● MATERIAL

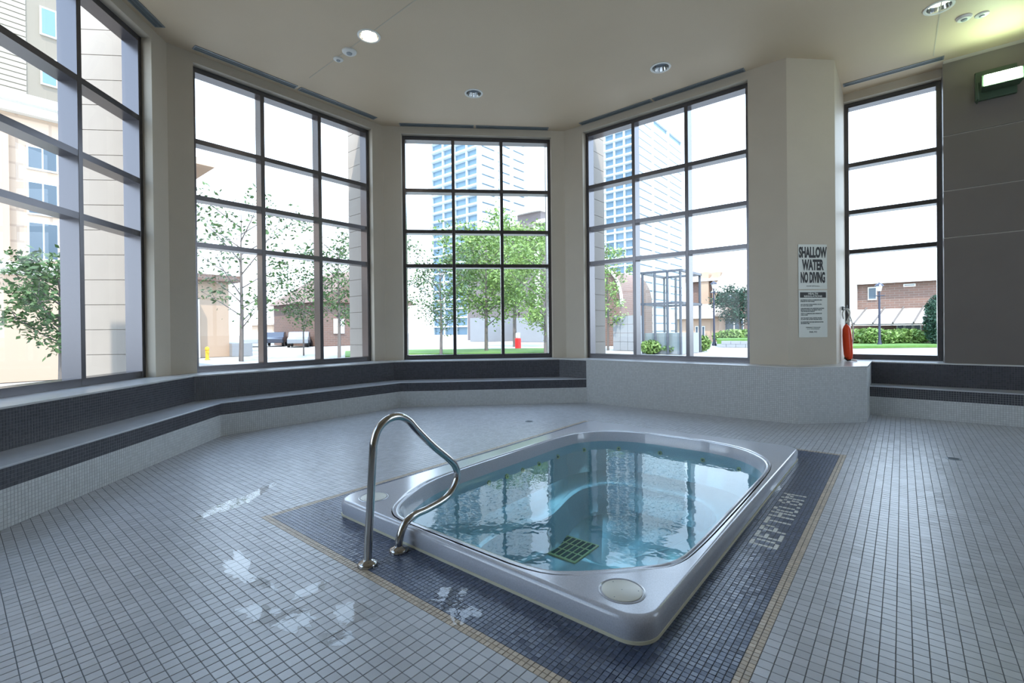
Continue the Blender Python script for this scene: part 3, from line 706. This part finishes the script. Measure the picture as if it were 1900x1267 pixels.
# ================================================================== OUTSIDE
m_pave = mat('outdoor_paving', (.36, .35, .33), .8, noise_s=.4, noise_a=.08)
m_grass = mat('outdoor_grass', (.08, .17, .03), .9, noise_s=3, noise_a=.3)
m = MB()
for (a, b, c, d) in ((-260, -8.6, -60, 400), (-8.6, 260, 10.4, 400), (-8.6, -3.0, -60, 0.0)):
    m.quad((a, c, -.02), (b, c, -.02), (b, d, -.02), (a, d, -.02))
m.quad((-8.6, 5.9, -.021), (-5.2, 8.6, -.021), (-5.2, 10.4, -.021), (-8.6, 10.4, -.021))
struct(m.build('ground', m_pave))
m_peach = brickmat('peach_masonry', (.52, .39, .29), (.54, .41, .31), (.44, .33, .25), .35)
m_peach2 = mat('peach_render', (.46, .33, .24), .85, noise_s=.6, noise_a=.04)
m_trimw = mat('cornice_white', (.72, .70, .66), .7)
m_wing = mat('window_dark_glass', (.07, .10, .13), .2, spec=.5)
m_winw = mat('window_white', (.70, .72, .72), .5)
m_brown = brickmat('brown_brick', (.19, .11, .085), (.16, .10, .08), (.22, .18, .16), .9)
m_greyb = brickmat('grey_brick', (.17, .14, .14), (.15, .13, .13), (.21, .19, .19), .9)
m_roof = mat('roof_shingle', (.38, .31, .26), .85, noise_s=3, noise_a=.15)
m_conc = mat('concrete', (.28, .29, .31), .85, noise_s=1, noise_a=.06)
m_twrs = mat('tower_slab', (.60, .64, .66), .6)
m_twrg = mat('tower_glass', (.13, .22, .30), .35, spec=.5)
m_bark = mat('bark', (.14, .12, .11), .9)
m_leafd = mat('leaf_dark', (.055, .105, .03), .6, isl=.35)
m_leafl = mat('leaf_light', (.17, .27, .07), .6, isl=.3)
m_conif = mat('leaf_conifer', (.02, .06, .035), .7, isl=.3)
m_lampb = mat('lamp_post_black', (.02, .025, .05), .4)

def slab(ax, c, px0, px1, yt, yb, t=.3, zb=None):
    """axis-aligned block whose visible face lies at axis=c; extent read from the photograph's calibration"""
    a = onp(px0, yt, ax, c); b = onp(px1, yb, ax, c); a2 = onp(px0, yb, ax, c); z1 = (onp(px0, yt, ax, c).z + onp(px1, yt, ax, c).z) / 2 if yt is not None else 0
    o = 1 - ax; lo, hi = sorted((a[o], b[o])); z0 = zb if zb is not None else a2.z
    s_ = -1 if c < 0 else 1
    d0, d1 = sorted((c, c + s_ * t)); 
    return (d0, d1, lo, hi, z0, a.z) if ax == 0 else (lo, hi, d0, d1, z0, a.z)
def sb(name, mt, par, *a, **k):
    m = MB(); m.box(*slab(*a, **k)); return m.build(name, mt, par)

# --- left stone building with tower behind (window 1)
b1 = thing('stone_building', 'peach stone building with white cornices seen through the left window', 'building')
X1 = -20
m = MB(); m.box(-32, X1, -8, 3.4, 0, 8.1); m.build('wall', m_peach, b1)
m = MB(); m.box(-32.3, X1 + .45, -8.3, 3.7, 8.1, 8.35); m.box(-32.2, X1 + .25, -8.2, 3.5, 7.85, 8.1); m.build('cornice', m_trimw, b1)
m = MB(); m.box(-32, X1 + .5, -8, 3.6, 3.25, 3.45); m.box(-32, X1 + .35, -8, 3.5, 3.1, 3.25); m.build('band', m_trimw, b1)
m = MB(); m.box(X1, X1 + .3, -8, 3.3, 0, 3.1); m.build('base_wall', m_peach2, b1)
m = MB(); m.box(X1, X1 + .25, .9, 1.25, 3.45, 7.3); m.build('pilaster', m_peach2, b1)
for (zt, zb_) in ((7.0, 6.3), (5.95, 4.95), (4.75, 3.6)):
    f_ = MB(); f_.box(X1, X1 + .06, 1.62, 2.30, zb_, zt); w_ = f_.build('window', m_winw, b1)
    for (a, b) in ((1.66, 1.94), (1.98, 2.26)):
        g_ = MB(); g_.box(X1 + .05, X1 + .08, a, b, zb_ + .05, zt - .05); g_.build('pane', m_wing, w_)
t1 = thing('apartment_tower', 'pale sided apartment block rising behind the peach stone building', 'building')
X2 = -40
m = MB(); m.box(-55, X2, -16, 6.0, 0, 60); m.build('wall', mat('tower_siding', (.22, .19, .15), .8), t1)
m = MB()
for i in range(110): m.box(X2, X2 + .05, 2.2, 3.3, 12 + i * .32, 12.26 + i * .32)
sd = m.build('siding', mat('siding_board', (.33, .30, .25), .8), t1); sd['kind'] = 'stuff'
for i in range(9):
    z = 13.5 + i * 3.0
    for (a, b) in ((.0, 1.7), (3.9, 5.4)):
        f_ = MB(); f_.box(X2, X2 + .1, a, b, z, z + 1.7); w_ = f_.build('window', m_winw, t1)
        h = (b - a) / 2
        for q in (0, 1):
            g_ = MB(); g_.box(X2 + .1, X2 + .13, a + q * h + .08, a + (q + 1) * h - .08, z + .1, z + 1.6); g_.build('pane', m_twrg, w_)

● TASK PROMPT
With all pictures left out, please transcribe exactly the lines from the start of the material through the line with "m_lampb = mat('lamp_post_black', (.02, .025, .05), .4)".

● FULL SOLUTION
Continue the Blender Python script for this scene: part 3, from line 706. This part finishes the script. Measure the picture as if it were 1900x1267 pixels.
# ================================================================== OUTSIDE
m_pave = mat('outdoor_paving', (.36, .35, .33), .8, noise_s=.4, noise_a=.08)
m_grass = mat('outdoor_grass', (.08, .17, .03), .9, noise_s=3, noise_a=.3)
m = MB()
for (a, b, c, d) in ((-260, -8.6, -60, 400), (-8.6, 260, 10.4, 400), (-8.6, -3.0, -60, 0.0)):
    m.quad((a, c, -.02), (b, c, -.02), (b, d, -.02), (a, d, -.02))
m.quad((-8.6, 5.9, -.021), (-5.2, 8.6, -.021), (-5.2, 10.4, -.021), (-8.6, 10.4, -.021))
struct(m.build('ground', m_pave))
m_peach = brickmat('peach_masonry', (.52, .39, .29), (.54, .41, .31), (.44, .33, .25), .35)
m_peach2 = mat('peach_render', (.46, .33, .24), .85, noise_s=.6, noise_a=.04)
m_trimw = mat('cornice_white', (.72, .70, .66), .7)
m_wing = mat('window_dark_glass', (.07, .10, .13), .2, spec=.5)
m_winw = mat('window_white', (.70, .72, .72), .5)
m_brown = brickmat('brown_brick', (.19, .11, .085), (.16, .10, .08), (.22, .18, .16), .9)
m_greyb = brickmat('grey_brick', (.17, .14, .14), (.15, .13, .13), (.21, .19, .19), .9)
m_roof = mat('roof_shingle', (.38, .31, .26), .85, noise_s=3, noise_a=.15)
m_conc = mat('concrete', (.28, .29, .31), .85, noise_s=1, noise_a=.06)
m_twrs = mat('tower_slab', (.60, .64, .66), .6)
m_twrg = mat('tower_glass', (.13, .22, .30), .35, spec=.5)
m_bark = mat('bark', (.14, .12, .11), .9)
m_leafd = mat('leaf_dark', (.055, .105, .03), .6, isl=.35)
m_leafl = mat('leaf_light', (.17, .27, .07), .6, isl=.3)
m_conif = mat('leaf_conifer', (.02, .06, .035), .7, isl=.3)
m_lampb = mat('lamp_post_black', (.02, .025, .05), .4)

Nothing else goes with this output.